◆ WHAT IS BEING ASKED:
Reproduce the listing below exactly, beginning with its first line and ending with the line that holds "C = sc.collection"; pictures are not part of the copy.

◆ DATA BLOCK:
▬▬▬▬▬▬

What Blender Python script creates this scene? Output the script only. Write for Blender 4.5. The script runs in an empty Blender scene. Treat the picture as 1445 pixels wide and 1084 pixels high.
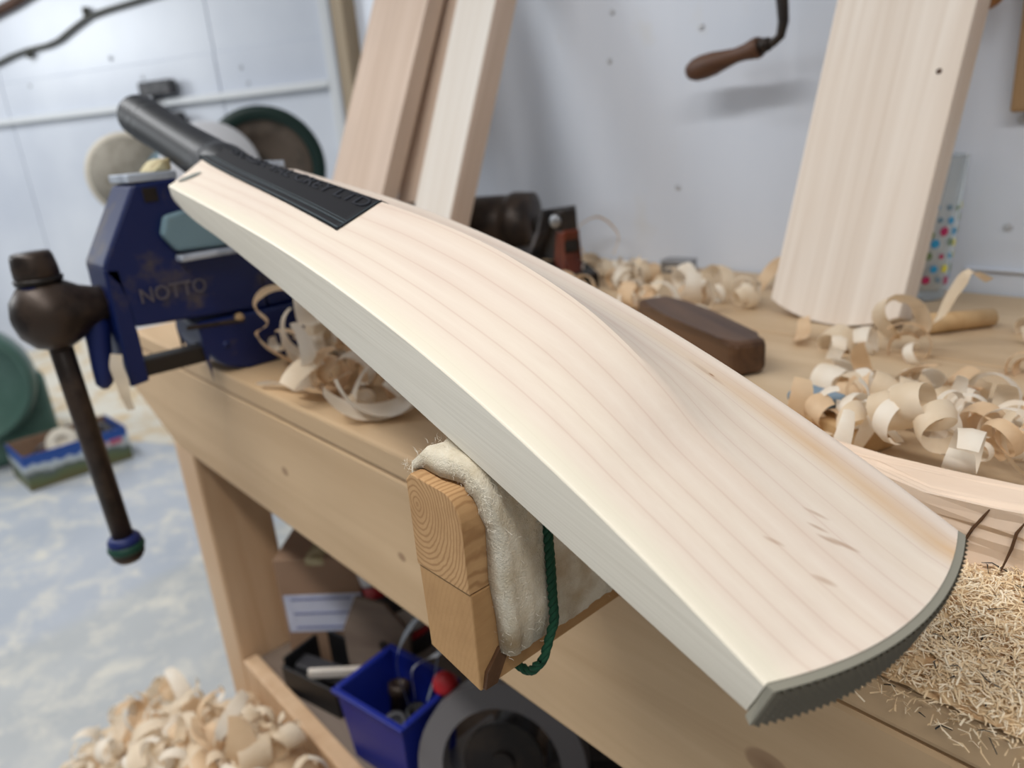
import bpy, bmesh, math, random
from mathutils import Vector, Matrix
random.seed(7)
sc = bpy.context.scene
C = sc.collection

# ------------------------------------------------------------------ camera
RIGHT = Vector((0.66779706, 0.74007935, -0.07955906))
DOWN = Vector((0.19027547, -0.27306376, -0.94299068))
FWD = Vector((-0.71961263, 0.61458827, -0.32317012))
cam_d = bpy.data.cameras.new('camera')
cam_d.sensor_fit = 'HORIZONTAL'
cam_d.sensor_width = 9.46
cam_d.lens = 9.46 * 1048.0 / 1445.0
cam_d.clip_start = 0.01
cam_d.dof.use_dof = True
cam_d.dof.focus_distance = 0.30
cam_d.dof.aperture_fstop = 2.1
cam = bpy.data.objects.new('camera', cam_d)
C.objects.link(cam)
m = Matrix.Identity(4)
for i, v in enumerate((RIGHT, -DOWN, -FWD)):
    v = v.normalized()
    for k in range(3):
        m[k][i] = v[k]
m.translation = Vector((0, 0, 0.95))
cam.matrix_world = m
sc.camera = cam

# ------------------------------------------------------------------ light
world = bpy.data.worlds.new('world')
sc.world = world
world.use_nodes = True
bg = world.node_tree.nodes['Background']
bg.inputs[0].default_value = (0.95, 0.97, 1.0, 1)
bg.inputs[1].default_value = 0.29


def tube_light(name, loc, size, energy, color, rot=(0, 0, 0)):
    d = bpy.data.lights.new(name, 'AREA')
    d.shape = 'RECTANGLE'
    d.size, d.size_y = size
    d.energy = energy
    d.color = color
    o = bpy.data.objects.new(name, d)
    o.location = loc
    o.rotation_euler = rot
    C.objects.link(o)
    return o


tube_light('ceiling_tube_light', (-0.9, -0.55, 2.3), (1.5, 0.2), 38, (1.0, 0.975, 0.94), (math.radians(-14), 0, 0))
tube_light('ceiling_tube_light', (-2.9, -0.3, 2.4), (1.5, 0.2), 40, (0.97, 0.985, 1.0), (math.radians(-8), 0, 0))
tube_light('ceiling_tube_light', (0.8, -0.5, 2.3), (1.5, 0.2), 30, (1.0, 0.975, 0.94), (math.radians(-14), 0, 0))
win = tube_light('window_daylight', (-4.7, -2.0, 2.0), (1.1, 0.9), 48, (0.92, 0.97, 1.0))
win.rotation_euler = (Vector((-3.2, 1.0, 1.0)) - win.location).to_track_quat('-Z', 'Y').to_euler()
sc.view_settings.view_transform = 'Standard'
sc.view_settings.look = 'None'
sc.view_settings.exposure = -0.38
sc.view_settings.gamma = 1.0
sc.view_settings.use_curve_mapping = False


# ------------------------------------------------------------------ materials
def lin(c):
    c = c / 255.0
    return c / 12.92 if c <= 0.04045 else ((c + 0.055) / 1.055) ** 2.4


def rgb(r, g, b):
    return (lin(r), lin(g), lin(b), 1.0)


def newmat(name, col=(200, 200, 200), rough=0.6, metal=0.0, spec=0.4):
    mt = bpy.data.materials.new(name)
    mt.use_nodes = True
    b = mt.node_tree.nodes['Principled BSDF']
    b.inputs['Base Color'].default_value = rgb(*col)
    b.inputs['Roughness'].default_value = rough
    b.inputs['Metallic'].default_value = metal
    b.inputs['Specular IOR Level'].default_value = spec
    return mt


class NT:
    def __init__(s, mt):
        s.t = mt.node_tree
        s.n = s.t.nodes
        s.l = s.t.links
        s.b = s.n['Principled BSDF']

    def new(s, typ, **kw):
        n = s.n.new(typ)
        for k, v in kw.items():
            setattr(n, k, v)
        return n

    def link(s, a, b):
        s.l.new(a, b)

    def obj(s, scale=(1, 1, 1), rot=(0, 0, 0), loc=(0, 0, 0)):
        tc = s.new('ShaderNodeTexCoord')
        mp = s.new('ShaderNodeMapping')
        mp.inputs['Scale'].default_value = scale
        mp.inputs['Rotation'].default_value = rot
        mp.inputs['Location'].default_value = loc
        s.link(tc.outputs['Object'], mp.inputs['Vector'])
        return mp.outputs['Vector']

    def noise(s, vec, scale=5, detail=3, rough=0.5, dist=0.0):
        n = s.new('ShaderNodeTexNoise')
        n.inputs['Scale'].default_value = scale
        n.inputs['Detail'].default_value = detail
        n.inputs['Roughness'].default_value = rough
        n.inputs['Distortion'].default_value = dist
        s.link(vec, n.inputs['Vector'])
        return n.outputs['Fac']

    def ramp(s, fac, stops, interp='LINEAR'):
        r = s.new('ShaderNodeValToRGB')
        r.color_ramp.interpolation = interp
        e = r.color_ramp.elements
        while len(e) < len(stops):
            e.new(0.5)
        for i, (p, c) in enumerate(stops):
            e[i].position = p
            e[i].color = c if len(c) == 4 else (*c, 1)
        s.link(fac, r.inputs['Fac'])
        return r.outputs['Color']

    def mix(s, fac, a, b, typ='MIX'):
        n = s.new('ShaderNodeMix', data_type='RGBA', blend_type=typ)
        if hasattr(fac, 'is_linked'):
            s.link(fac, n.inputs[0])
        else:
            n.inputs[0].default_value = fac
        for v, i in ((a, 6), (b, 7)):
            if hasattr(v, 'is_linked'):
                s.link(v, n.inputs[i])
            else:
                n.inputs[i].default_value = v
        return n.outputs[2]

    def math(s, op, a, b=None, c=None):
        n = s.new('ShaderNodeMath', operation=op)
        for i, v in enumerate((a, b, c)):
            if v is None:
                continue
            if hasattr(v, 'is_linked'):
                s.link(v, n.inputs[i])
            else:
                n.inputs[i].default_value = v
        return n.outputs[0]

    def color(s, c):
        s.link(c, s.b.inputs['Base Color'])

    def bump(s, h, strength=0.2, dist=0.002):
        n = s.new('ShaderNodeBump')
        n.inputs['Strength'].default_value = strength
        n.inputs['Distance'].default_value = dist
        s.link(h, n.inputs['Height'])
        s.link(n.outputs['Normal'], s.b.inputs['Normal'])


def wood(name, light, dark, scale=(2, 30, 30), rough=0.6, grain=0.6, bump=0.15, blotch=None):
    """streaky timber: grain runs along the axis with the small scale"""
    mt = newmat(name, light, rough)
    t = NT(mt)
    v = t.obj(scale)
    f = t.noise(v, 1.0, 5, 0.6, 0.6)
    col = t.ramp(f, [(0.5 - grain / 2 * 0.6, rgb(*dark)), (0.5 + grain / 2 * 0.5, rgb(*light))])
    v2 = t.obj((1.5, 1.5, 1.5))
    f2 = t.noise(v2, 3.0, 3)
    bl = blotch or tuple(int(x * 0.88) for x in light)
    fac = t.ramp(f2, [(0.45, (0, 0, 0)), (0.75, (0.55, 0.55, 0.55))])
    col = t.mix(fac, col, rgb(*bl))
    t.color(col)
    t.bump(f, bump, 0.001)
    return mt


def speckle(name, c1, c2, scale=20, lo=0.45, hi=0.6, rough=0.5, metal=0.0, bump=0.0, detail=4):
    mt = newmat(name, c1, rough, metal)
    t = NT(mt)
    f = t.noise(t.obj(), scale, detail, 0.6)
    t.color(t.ramp(f, [(lo, rgb(*c1)), (hi, rgb(*c2))]))
    if bump:
        t.bump(f, bump, 0.002)
    return mt


M = {}
M['bench'] = wood('bench_pine', (206, 178, 142), (180, 150, 114), (1.6, 26, 26), 0.62, 0.8, 0.2, (192, 160, 122))
t = NT(M['bench'])
tcb = t.new('ShaderNodeTexCoord')
spb = t.new('ShaderNodeSeparateXYZ')
t.link(tcb.outputs['Object'], spb.inputs[0])
src = t.b.inputs['Base Color'].links[0].from_socket
for (kx, kz, ka) in ((-0.1315, 0.669, 0.0085), (-0.62, 0.668, 0.005), (-0.43, 0.655, 0.004)):
    du = t.math('DIVIDE', t.math('SUBTRACT', spb.outputs[0], kx), ka * 1.5)
    dv = t.math('DIVIDE', t.math('SUBTRACT', spb.outputs[2], kz), ka)
    rr = t.math('SQRT', t.math('ADD', t.math('MULTIPLY', du, du), t.math('MULTIPLY', dv, dv)))
    kk = t.ramp(rr, [(0.0, (0.75, 0.75, 0.75)), (0.8, (0.5, 0.5, 0.5)), (1.0, (0, 0, 0))])
    src = t.mix(kk, src, rgb(120, 84, 58))
t.color(src)
M['bench_top'] = wood('bench_top_pine', (206, 184, 154), (182, 156, 124), (1.6, 22, 22), 0.6, 0.8, 0.2, (188, 158, 122))
M['leg'] = wood('leg_pine', (212, 184, 152), (188, 154, 120), (26, 26, 1.8), 0.6, 0.8, 0.2, (190, 152, 114))
M['blank'] = wood('blank_willow', (230, 220, 209), (212, 197, 182), (70, 70, 1.5), 0.6, 0.7, 0.1, (222, 206, 190))
M['plank_pink'] = wood('cleft_willow_pink', (214, 192, 174), (190, 164, 142), (40, 40, 1.5), 0.6, 0.8, 0.1)
M['plank_white'] = wood('cleft_willow_white', (226, 220, 212), (212, 202, 190), (40, 40, 1.5), 0.6, 0.8, 0.1, (222, 212, 200))
M['block'] = wood('block_wood', (240, 220, 200), (222, 196, 172), (8, 30, 30), 0.7, 0.8, 0.4)
M['dowel'] = wood('dowel_wood', (206, 174, 130), (178, 142, 98), (3, 40, 40), 0.6)
M['dark_wood'] = wood('dark_wood', (98, 70, 48), (62, 40, 26), (3, 40, 40), 0.45)
M['handle_wood'] = wood('brace_handle_wood', (98, 66, 46), (70, 44, 30), (4, 60, 60), 0.5)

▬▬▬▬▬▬

◆ ANSWER FOR THIS EXERCISE:
What Blender Python script creates this scene? Output the script only. Write for Blender 4.5. The script runs in an empty Blender scene. Treat the picture as 1445 pixels wide and 1084 pixels high.
import bpy, bmesh, math, random
from mathutils import Vector, Matrix
random.seed(7)
sc = bpy.context.scene
C = sc.collection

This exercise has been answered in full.